Para lograr sus propósitos, Zapatero no ha dudado en poner en grave riesgo a Cataluña y a España. Cataluña tenía sus propios demonios, y siempre se supuso que los socialistas catalanes deberían oficiar de atenuadores, pero Zapatero ha querido ser más papista que el Papa y, obligó, primero a Maragall y luego a Montilla, a superar el nacionalismo de Pujol a convertirse en una especie imposible de cuasi-secesionistas disciplinados y victoriosos.
La sentencia del Tribunal Constitucional ha pulverizado la estrategia de Zapatero, pero lo ha hecho obligándonos a todos a pagar un precio muy alto, a volver a empezar cuando ya se había hecho un largo camino, con desaciertos y tensiones, pero sin destapar la caja de los truenos que ahora corre peligro de reabrirse insensatamente, tanto en el Oasis como en el Madrid tibetá con el que algunos siguen soñando.
Para volver a empezar habrá que proceder a una especie de armisticio, a reconocer que tenemos problemas y posiciones enfrentadas, pero que no estamos obligados al desastre. Si Rodríguez Zapatero fuese un traidor empeñado en forzar la independencia de Cataluña, lo que seguramente no es el caso, habría fracasado nominalmente, pero ha exacerbado suficiente número de temas sensibles como para que el independentismo tenga nuevos motivos de resentimiento, aunque sea vano que Montilla, una figura patética interpretando un papel equivocado, intente capitalizar esos agravios.
La desestimación de todo este disparate solo será posible tras unas nuevas elecciones, tanto en Cataluña como en el resto de España; entonces, puestas algunas cosas en su sitio, unos y otros tendremos que renunciar a las quimeras, por ejemplo a la idea de que estemos ante una negociación entre naciones iguales, y a los maximalismos, y es posible que los nacionalistas catalanes tengan mucho que revisar, pero tampoco será mínima la tarea que les quede a los demás, por ejemplo, la desactivación definitiva de esa fórmula estúpida de emulación que se conoce como clausula Camps, un error político que debería pesar más que muchos regalos equívocos, y que también ha sido víctima de la lenta pero no ineficaz sentencia del Tribunal Constitucional.

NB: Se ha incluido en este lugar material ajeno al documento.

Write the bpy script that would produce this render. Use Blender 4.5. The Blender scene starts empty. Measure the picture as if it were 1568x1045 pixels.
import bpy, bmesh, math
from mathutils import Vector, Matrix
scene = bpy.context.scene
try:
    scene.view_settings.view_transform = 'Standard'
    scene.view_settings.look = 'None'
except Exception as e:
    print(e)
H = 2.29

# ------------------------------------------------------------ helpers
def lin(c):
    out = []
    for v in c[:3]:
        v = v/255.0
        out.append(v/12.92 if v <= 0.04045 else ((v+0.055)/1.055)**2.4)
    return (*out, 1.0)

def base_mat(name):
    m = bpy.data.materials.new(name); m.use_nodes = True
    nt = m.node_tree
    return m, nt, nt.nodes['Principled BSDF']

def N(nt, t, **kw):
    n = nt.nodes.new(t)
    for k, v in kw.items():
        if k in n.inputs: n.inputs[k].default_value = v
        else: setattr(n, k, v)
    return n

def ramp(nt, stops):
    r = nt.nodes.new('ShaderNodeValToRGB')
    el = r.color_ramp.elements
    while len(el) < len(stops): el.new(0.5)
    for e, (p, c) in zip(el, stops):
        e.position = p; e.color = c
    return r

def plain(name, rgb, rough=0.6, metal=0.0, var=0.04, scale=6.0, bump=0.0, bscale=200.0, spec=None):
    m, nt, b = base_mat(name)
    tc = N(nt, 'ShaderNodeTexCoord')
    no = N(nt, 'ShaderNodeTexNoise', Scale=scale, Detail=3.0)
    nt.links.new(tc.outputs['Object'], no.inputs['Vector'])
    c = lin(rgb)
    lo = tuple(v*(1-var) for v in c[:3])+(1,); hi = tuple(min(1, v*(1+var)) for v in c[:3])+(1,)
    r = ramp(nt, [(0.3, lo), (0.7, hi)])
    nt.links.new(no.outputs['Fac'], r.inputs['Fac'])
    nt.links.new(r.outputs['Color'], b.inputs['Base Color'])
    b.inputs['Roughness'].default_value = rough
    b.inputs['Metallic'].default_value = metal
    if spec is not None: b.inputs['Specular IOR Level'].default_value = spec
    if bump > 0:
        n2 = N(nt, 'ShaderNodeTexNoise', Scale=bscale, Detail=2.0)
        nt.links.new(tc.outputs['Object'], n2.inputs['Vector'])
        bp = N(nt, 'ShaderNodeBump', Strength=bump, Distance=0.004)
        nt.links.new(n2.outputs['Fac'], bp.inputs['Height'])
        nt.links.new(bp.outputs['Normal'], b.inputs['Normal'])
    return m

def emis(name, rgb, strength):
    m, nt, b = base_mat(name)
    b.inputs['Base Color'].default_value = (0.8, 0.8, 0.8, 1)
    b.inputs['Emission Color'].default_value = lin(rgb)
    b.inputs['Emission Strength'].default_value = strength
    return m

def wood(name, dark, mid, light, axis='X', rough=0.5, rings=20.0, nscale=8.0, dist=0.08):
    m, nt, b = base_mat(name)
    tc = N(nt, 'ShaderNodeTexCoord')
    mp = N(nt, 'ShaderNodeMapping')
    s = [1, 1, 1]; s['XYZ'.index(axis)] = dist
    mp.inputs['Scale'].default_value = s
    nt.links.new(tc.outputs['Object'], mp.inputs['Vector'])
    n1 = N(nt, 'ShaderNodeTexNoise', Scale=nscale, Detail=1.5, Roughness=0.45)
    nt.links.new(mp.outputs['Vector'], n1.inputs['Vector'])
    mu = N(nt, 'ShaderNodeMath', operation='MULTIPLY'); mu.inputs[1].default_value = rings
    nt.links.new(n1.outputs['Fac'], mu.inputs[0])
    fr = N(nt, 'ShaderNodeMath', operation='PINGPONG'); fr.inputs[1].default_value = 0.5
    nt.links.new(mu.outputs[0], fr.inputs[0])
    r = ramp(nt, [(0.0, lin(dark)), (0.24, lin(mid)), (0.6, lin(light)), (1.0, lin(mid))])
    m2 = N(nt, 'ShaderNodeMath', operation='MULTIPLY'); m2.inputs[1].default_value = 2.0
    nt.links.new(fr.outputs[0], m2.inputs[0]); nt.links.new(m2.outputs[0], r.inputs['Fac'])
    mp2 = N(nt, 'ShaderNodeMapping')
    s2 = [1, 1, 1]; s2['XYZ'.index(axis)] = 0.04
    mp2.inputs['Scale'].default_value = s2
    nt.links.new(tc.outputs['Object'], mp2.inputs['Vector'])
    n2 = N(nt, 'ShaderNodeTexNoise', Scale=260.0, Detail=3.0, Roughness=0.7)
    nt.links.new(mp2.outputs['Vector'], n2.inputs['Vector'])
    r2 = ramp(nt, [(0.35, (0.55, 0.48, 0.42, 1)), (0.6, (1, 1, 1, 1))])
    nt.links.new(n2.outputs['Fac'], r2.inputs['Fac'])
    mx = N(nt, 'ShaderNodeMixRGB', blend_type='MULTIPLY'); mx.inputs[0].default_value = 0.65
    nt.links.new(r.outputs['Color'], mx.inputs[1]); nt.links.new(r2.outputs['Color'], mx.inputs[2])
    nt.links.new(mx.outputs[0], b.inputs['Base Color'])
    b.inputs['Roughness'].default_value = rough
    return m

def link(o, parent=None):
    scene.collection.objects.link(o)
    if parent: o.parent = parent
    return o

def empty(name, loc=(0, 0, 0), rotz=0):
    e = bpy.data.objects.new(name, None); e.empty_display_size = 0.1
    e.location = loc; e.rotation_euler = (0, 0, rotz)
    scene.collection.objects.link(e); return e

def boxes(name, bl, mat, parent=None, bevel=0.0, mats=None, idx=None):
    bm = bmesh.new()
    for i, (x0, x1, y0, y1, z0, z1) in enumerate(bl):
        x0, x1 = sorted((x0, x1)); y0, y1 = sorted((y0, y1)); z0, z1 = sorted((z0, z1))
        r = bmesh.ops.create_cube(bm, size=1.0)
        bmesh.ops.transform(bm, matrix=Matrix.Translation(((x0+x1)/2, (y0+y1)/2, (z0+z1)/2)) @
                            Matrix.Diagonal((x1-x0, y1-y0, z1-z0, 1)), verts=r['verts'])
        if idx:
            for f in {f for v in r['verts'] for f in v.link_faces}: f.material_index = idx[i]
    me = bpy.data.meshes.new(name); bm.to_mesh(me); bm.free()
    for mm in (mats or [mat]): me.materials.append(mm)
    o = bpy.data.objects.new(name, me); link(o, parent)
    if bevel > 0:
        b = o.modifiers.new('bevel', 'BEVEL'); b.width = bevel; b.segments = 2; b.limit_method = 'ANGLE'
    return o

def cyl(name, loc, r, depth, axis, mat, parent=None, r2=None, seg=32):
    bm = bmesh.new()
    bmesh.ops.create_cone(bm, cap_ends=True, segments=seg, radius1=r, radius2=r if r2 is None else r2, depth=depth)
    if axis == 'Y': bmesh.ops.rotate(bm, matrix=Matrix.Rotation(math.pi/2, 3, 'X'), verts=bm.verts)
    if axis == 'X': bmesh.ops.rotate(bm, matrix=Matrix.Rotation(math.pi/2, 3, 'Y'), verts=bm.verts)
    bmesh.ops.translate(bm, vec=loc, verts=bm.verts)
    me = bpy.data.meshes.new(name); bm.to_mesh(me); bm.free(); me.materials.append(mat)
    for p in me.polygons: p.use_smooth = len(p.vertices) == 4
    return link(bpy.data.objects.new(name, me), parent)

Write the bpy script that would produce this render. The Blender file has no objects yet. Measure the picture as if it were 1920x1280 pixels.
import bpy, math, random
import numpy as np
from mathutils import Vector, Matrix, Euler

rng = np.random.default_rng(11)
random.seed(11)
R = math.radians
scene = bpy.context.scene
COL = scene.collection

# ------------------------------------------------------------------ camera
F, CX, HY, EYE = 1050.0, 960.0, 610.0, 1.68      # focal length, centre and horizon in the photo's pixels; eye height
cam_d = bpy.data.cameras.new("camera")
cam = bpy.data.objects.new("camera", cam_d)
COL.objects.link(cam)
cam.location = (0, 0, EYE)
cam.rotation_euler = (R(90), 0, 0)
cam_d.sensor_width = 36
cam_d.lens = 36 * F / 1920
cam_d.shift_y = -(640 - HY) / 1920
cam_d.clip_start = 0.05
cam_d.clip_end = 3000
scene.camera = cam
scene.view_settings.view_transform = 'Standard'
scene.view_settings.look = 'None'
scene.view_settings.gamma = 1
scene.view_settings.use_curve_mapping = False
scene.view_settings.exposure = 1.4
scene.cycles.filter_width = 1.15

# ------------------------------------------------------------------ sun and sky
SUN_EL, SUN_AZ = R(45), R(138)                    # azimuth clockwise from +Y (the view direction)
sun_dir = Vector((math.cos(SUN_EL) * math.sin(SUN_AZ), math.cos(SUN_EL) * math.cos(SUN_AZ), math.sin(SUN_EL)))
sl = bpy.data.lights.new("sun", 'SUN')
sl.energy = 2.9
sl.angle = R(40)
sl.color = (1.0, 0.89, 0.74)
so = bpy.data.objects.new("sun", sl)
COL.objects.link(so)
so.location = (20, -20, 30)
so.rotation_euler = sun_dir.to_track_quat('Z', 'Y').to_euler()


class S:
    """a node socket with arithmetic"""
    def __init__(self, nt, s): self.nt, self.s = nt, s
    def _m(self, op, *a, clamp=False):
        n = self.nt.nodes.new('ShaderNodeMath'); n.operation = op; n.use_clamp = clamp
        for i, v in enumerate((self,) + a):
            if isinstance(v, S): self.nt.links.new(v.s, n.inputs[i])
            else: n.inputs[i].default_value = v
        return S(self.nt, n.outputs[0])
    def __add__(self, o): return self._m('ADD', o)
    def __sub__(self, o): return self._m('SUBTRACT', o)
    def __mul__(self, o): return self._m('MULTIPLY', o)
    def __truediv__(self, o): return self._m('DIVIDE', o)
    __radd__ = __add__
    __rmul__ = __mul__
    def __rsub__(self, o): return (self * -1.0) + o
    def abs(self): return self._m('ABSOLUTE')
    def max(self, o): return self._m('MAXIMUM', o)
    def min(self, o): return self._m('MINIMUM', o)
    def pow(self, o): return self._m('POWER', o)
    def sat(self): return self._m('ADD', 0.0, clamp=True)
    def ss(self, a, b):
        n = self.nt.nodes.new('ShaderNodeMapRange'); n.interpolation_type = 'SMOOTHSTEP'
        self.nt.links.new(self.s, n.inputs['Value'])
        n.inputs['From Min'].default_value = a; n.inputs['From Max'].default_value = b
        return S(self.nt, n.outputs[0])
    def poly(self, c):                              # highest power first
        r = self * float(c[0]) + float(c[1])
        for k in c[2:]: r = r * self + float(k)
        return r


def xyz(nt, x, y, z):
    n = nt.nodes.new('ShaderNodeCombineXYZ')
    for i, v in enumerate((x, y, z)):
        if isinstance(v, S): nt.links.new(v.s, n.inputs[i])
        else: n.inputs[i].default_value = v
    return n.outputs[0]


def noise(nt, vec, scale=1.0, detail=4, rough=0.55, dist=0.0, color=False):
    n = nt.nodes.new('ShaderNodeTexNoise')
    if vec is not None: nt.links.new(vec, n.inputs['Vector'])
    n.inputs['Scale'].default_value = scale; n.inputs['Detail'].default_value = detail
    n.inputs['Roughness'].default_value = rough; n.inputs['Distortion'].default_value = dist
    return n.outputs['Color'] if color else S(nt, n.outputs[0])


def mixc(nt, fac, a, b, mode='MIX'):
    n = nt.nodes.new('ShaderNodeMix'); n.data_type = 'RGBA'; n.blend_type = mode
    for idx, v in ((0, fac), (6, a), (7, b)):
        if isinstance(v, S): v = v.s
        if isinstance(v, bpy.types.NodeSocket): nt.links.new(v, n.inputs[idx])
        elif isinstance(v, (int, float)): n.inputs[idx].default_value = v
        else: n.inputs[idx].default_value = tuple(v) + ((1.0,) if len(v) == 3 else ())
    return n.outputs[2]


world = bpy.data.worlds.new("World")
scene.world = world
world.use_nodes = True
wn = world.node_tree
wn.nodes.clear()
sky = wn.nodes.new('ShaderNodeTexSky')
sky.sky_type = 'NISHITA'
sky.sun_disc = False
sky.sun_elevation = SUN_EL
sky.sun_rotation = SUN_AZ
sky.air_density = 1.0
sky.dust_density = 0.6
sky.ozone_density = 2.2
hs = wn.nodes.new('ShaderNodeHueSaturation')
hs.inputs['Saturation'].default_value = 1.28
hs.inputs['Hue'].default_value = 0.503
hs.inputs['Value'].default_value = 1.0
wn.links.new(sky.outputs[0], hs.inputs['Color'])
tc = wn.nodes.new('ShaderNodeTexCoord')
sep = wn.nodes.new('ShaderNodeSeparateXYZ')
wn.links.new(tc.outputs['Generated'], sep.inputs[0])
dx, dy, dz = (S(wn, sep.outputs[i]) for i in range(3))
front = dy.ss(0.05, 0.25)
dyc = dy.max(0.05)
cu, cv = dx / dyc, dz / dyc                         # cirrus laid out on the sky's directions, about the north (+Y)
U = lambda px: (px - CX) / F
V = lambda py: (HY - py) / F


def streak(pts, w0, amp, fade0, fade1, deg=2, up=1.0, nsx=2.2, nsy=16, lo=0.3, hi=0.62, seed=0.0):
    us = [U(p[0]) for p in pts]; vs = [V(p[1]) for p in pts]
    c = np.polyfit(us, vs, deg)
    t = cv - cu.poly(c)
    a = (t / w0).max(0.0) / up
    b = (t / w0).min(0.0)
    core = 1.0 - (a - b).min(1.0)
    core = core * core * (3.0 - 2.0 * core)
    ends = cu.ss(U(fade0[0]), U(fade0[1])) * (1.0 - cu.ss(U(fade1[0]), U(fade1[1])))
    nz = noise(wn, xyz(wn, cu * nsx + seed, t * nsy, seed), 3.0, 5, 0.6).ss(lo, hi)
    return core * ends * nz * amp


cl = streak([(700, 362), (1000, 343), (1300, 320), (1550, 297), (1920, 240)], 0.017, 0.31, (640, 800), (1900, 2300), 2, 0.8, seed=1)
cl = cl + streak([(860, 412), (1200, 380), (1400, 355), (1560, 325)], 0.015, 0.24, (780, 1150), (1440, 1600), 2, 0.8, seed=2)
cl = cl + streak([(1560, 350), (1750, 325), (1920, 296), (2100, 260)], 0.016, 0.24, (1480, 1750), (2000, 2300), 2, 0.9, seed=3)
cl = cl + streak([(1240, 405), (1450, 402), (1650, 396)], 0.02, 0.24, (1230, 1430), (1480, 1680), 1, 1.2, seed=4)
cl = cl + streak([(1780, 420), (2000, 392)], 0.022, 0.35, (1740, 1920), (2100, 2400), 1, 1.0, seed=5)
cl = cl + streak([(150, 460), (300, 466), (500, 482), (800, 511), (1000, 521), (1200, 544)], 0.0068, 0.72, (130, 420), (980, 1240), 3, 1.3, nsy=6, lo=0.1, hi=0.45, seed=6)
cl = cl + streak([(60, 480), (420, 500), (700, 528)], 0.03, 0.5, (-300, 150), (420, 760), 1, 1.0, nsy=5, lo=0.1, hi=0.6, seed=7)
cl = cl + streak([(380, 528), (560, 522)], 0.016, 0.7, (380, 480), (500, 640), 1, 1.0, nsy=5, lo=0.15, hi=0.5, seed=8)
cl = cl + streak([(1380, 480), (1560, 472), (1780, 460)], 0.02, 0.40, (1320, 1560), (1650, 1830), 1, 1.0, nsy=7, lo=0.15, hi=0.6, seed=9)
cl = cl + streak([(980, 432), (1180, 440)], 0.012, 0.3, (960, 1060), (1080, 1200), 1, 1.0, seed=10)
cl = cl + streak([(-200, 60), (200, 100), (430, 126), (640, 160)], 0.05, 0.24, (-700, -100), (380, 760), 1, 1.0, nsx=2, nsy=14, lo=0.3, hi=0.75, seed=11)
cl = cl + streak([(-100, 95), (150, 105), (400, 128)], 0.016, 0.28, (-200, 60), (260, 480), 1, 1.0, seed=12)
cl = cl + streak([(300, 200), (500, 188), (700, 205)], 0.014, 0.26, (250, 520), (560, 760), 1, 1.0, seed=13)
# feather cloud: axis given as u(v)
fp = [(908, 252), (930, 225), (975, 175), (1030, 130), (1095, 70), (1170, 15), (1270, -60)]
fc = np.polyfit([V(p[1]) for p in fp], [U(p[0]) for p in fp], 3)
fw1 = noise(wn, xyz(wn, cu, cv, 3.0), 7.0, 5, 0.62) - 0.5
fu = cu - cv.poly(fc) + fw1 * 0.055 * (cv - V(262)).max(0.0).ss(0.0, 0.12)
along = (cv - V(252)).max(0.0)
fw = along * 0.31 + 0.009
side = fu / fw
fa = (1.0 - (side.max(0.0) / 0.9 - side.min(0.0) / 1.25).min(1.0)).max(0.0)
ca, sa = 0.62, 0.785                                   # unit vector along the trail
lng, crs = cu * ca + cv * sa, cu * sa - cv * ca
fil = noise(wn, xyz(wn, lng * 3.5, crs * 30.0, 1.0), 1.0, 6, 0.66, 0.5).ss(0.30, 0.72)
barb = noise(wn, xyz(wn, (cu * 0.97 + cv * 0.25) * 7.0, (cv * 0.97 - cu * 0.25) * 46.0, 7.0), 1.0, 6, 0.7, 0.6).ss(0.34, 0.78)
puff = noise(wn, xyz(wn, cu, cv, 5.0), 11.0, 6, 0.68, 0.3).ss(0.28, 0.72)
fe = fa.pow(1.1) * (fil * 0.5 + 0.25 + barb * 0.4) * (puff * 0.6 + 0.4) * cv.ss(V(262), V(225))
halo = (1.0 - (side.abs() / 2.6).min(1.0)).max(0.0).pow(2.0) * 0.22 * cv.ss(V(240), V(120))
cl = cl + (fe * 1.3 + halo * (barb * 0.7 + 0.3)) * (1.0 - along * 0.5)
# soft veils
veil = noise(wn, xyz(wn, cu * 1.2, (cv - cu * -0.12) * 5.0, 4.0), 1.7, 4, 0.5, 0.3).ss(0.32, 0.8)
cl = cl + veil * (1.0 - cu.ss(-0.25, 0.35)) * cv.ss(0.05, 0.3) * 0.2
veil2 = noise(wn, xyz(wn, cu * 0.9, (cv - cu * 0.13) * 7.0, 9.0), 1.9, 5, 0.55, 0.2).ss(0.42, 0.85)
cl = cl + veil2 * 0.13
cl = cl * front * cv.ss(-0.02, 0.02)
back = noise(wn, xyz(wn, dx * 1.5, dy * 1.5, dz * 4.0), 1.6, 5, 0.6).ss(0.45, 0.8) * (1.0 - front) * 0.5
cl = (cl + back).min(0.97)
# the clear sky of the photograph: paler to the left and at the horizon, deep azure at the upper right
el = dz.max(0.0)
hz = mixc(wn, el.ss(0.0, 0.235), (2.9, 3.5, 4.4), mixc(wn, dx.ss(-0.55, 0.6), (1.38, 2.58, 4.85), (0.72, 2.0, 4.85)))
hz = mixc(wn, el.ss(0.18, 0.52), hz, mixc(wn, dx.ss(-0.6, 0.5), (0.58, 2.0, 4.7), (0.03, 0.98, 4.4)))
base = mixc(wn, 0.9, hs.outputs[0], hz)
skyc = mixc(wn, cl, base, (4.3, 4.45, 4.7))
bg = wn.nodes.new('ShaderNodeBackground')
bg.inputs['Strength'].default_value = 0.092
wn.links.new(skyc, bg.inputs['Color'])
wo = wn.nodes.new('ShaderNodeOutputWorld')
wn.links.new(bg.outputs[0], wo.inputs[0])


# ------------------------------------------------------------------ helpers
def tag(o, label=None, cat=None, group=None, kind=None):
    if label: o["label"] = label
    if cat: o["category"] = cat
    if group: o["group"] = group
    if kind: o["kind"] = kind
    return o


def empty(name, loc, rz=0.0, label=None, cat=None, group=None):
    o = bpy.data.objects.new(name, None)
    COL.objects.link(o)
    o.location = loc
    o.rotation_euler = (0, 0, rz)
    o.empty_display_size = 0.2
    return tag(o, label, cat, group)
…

España necesita de Cataluña, no podría ni seguirse llamado España sin ella, pero Cataluña también necesita de España, y los catalanes tienen, como todos los españoles, derecho a sentirse cómodos en el esquema político de la Constitución. Hasta el despropósito zapateril así había sido, con los vaivenes que son la salsa de la política, y así deberá volver a ser. Todos nos jugamos más de lo que se pueda ver a simple vista. La ruptura de la unidad de España traería la ruina general, y el uniformismo con el que a veces soñamos los madrileños tampoco es una solución ni inteligente ni plausible. Lo que se ha mostrado como un disparate es el intento de engañar a todos con juegos de artificio, con semánticas irregulares, con cintura. Cataluña se merece un traje a la medida, sin duda alguna, pero no que ese traje se haga rompiendo la camisa con la que se cubre toda la Nación. Zapatero ha intentado una falsa victoria reformando la Constitución por una puerta falsa. Afortunadamente el Tribunal Constitucional, pese a sus muchas dolencias, ha sabido decir en voz alta que se trata de un empeño imposible.